What is needed
Extract the lines between the ones holding "col = tan[None] * np.ones((len(HV), 1))" and "col = col + (brown", inclusive, exactly as written and nothing more.

Data lines
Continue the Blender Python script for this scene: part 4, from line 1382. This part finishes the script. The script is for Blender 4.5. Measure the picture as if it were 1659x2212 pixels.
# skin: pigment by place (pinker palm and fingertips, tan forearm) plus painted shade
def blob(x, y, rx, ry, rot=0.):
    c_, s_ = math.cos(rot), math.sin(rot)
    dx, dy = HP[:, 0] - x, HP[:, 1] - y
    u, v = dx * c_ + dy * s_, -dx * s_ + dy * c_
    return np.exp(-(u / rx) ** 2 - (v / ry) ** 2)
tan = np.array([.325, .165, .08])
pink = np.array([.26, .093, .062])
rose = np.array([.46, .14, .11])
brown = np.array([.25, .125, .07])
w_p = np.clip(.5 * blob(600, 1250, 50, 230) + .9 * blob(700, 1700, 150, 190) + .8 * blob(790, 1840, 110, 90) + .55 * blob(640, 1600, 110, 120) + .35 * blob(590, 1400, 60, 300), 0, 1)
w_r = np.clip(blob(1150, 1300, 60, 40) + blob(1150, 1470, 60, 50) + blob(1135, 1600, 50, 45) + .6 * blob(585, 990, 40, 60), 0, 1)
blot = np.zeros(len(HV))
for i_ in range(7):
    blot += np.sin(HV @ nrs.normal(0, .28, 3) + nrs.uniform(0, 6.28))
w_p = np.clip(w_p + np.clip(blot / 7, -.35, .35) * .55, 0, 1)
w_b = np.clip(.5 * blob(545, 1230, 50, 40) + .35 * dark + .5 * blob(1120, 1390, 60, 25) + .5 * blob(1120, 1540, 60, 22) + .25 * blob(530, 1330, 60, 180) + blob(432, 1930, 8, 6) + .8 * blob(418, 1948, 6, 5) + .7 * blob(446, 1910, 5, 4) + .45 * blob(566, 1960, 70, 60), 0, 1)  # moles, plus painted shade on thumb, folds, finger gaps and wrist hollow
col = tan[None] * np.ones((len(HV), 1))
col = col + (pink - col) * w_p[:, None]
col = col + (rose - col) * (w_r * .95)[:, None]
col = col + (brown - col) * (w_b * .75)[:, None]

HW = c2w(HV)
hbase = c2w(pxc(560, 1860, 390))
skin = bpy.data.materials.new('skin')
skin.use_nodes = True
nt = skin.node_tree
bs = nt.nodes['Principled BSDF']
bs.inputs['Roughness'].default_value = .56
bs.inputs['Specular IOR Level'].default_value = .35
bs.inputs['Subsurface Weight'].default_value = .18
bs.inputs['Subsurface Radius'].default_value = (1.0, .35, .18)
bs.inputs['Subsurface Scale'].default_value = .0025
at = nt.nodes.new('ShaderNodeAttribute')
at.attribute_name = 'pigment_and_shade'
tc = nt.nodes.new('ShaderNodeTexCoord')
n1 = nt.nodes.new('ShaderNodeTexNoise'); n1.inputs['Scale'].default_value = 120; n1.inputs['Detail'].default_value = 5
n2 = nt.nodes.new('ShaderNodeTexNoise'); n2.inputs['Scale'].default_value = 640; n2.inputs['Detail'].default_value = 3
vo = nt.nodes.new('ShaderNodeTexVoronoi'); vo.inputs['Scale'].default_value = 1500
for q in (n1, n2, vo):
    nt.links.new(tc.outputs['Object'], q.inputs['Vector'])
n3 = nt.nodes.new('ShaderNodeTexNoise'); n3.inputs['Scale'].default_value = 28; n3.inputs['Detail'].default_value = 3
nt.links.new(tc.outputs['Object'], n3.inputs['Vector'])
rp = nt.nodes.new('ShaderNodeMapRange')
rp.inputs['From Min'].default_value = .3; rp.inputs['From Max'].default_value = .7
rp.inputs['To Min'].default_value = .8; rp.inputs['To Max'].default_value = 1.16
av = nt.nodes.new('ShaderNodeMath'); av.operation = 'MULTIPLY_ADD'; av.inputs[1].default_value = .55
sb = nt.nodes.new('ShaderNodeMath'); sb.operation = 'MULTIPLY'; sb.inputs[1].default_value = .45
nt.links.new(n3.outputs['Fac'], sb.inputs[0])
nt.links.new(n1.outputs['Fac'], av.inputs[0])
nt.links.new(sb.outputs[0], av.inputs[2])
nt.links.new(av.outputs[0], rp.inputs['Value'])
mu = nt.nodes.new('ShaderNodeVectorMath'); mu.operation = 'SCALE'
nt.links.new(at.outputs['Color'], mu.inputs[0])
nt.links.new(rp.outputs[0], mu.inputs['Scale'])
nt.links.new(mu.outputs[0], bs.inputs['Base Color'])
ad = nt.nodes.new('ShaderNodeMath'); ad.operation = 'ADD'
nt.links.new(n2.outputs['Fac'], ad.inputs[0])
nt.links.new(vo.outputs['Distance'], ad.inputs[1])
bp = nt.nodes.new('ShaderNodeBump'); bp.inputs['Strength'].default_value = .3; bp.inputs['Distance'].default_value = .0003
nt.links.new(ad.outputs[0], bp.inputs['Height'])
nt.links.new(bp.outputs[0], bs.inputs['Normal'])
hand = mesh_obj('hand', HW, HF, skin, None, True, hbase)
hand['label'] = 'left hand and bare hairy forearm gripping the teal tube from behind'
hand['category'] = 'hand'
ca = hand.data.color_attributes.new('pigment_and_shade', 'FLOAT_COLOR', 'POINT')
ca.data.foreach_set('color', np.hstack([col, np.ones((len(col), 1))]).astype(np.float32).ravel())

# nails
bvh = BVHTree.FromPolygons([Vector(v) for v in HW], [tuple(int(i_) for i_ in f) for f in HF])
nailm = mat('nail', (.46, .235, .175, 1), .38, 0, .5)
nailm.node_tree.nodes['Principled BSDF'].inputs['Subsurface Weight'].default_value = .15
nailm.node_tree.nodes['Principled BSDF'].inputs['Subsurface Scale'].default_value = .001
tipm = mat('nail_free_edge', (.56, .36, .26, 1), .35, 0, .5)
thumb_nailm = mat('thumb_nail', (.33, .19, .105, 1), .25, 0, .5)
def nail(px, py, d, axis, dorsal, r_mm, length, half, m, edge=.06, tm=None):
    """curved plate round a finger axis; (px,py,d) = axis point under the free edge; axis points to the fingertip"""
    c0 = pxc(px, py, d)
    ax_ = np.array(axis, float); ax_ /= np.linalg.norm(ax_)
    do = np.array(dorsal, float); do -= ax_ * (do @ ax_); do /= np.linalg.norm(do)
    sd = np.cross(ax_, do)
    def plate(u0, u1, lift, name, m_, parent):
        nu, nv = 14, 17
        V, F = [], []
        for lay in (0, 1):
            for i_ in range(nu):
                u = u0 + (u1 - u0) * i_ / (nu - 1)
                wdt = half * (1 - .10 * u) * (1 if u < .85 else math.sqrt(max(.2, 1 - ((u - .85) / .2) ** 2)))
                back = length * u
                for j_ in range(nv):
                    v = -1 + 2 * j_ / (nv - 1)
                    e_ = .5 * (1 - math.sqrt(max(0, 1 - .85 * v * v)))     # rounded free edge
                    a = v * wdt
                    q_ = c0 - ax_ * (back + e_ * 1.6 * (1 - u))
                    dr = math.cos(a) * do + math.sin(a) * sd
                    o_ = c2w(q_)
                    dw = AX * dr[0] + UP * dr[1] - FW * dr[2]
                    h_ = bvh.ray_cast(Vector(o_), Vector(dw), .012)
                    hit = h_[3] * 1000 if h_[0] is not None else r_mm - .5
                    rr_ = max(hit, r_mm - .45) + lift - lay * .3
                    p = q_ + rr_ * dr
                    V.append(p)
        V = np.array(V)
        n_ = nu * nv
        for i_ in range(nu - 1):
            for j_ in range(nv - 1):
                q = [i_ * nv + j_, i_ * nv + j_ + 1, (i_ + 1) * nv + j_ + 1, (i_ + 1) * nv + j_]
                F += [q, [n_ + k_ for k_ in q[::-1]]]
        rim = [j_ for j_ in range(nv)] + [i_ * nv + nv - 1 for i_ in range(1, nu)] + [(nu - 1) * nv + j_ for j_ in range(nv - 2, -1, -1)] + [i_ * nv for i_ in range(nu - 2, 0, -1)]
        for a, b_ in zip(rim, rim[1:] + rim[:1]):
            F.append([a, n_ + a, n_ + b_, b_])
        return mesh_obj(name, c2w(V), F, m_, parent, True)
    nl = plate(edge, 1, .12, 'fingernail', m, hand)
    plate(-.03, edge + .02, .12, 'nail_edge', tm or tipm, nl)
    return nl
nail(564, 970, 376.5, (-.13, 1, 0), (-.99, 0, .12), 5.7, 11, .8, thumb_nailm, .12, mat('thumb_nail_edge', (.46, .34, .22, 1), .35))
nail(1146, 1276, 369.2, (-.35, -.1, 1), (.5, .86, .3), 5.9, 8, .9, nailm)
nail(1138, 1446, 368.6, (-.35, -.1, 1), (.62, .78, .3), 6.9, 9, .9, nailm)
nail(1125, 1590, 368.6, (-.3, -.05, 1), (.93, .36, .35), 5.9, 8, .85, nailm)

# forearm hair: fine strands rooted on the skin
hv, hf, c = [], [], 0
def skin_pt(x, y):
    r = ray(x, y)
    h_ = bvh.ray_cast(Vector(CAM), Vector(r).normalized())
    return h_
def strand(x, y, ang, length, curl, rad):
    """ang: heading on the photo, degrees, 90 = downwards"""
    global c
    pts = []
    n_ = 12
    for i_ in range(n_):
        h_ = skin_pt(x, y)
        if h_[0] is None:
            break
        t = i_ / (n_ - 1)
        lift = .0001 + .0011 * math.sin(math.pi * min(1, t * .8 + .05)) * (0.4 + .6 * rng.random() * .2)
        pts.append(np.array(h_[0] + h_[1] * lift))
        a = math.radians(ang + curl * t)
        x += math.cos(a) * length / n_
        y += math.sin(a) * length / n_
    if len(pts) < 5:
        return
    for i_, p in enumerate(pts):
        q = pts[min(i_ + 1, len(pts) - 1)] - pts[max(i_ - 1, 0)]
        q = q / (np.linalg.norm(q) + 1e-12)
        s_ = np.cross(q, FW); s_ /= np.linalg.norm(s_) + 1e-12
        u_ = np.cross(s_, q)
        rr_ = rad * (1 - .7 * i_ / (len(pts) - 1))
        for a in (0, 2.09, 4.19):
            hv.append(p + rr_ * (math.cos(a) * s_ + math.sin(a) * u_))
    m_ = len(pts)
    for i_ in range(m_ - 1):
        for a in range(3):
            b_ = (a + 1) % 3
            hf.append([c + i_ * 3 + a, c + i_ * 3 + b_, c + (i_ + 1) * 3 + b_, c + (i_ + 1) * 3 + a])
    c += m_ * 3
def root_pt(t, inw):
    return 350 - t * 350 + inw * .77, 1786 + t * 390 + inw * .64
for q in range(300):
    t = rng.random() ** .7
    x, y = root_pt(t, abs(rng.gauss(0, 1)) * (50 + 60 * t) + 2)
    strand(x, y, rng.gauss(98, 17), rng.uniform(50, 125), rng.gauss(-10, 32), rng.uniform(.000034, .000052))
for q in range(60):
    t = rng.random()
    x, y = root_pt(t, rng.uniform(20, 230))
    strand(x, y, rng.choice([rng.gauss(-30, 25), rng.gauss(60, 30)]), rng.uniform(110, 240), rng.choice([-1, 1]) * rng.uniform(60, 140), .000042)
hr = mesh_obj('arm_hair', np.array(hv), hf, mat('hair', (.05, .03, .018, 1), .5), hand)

Problem solution
col = tan[None] * np.ones((len(HV), 1))
col = col + (pink - col) * w_p[:, None]
col = col + (rose - col) * (w_r * .95)[:, None]
col = col + (brown - col) * (w_b * .75)[:, None]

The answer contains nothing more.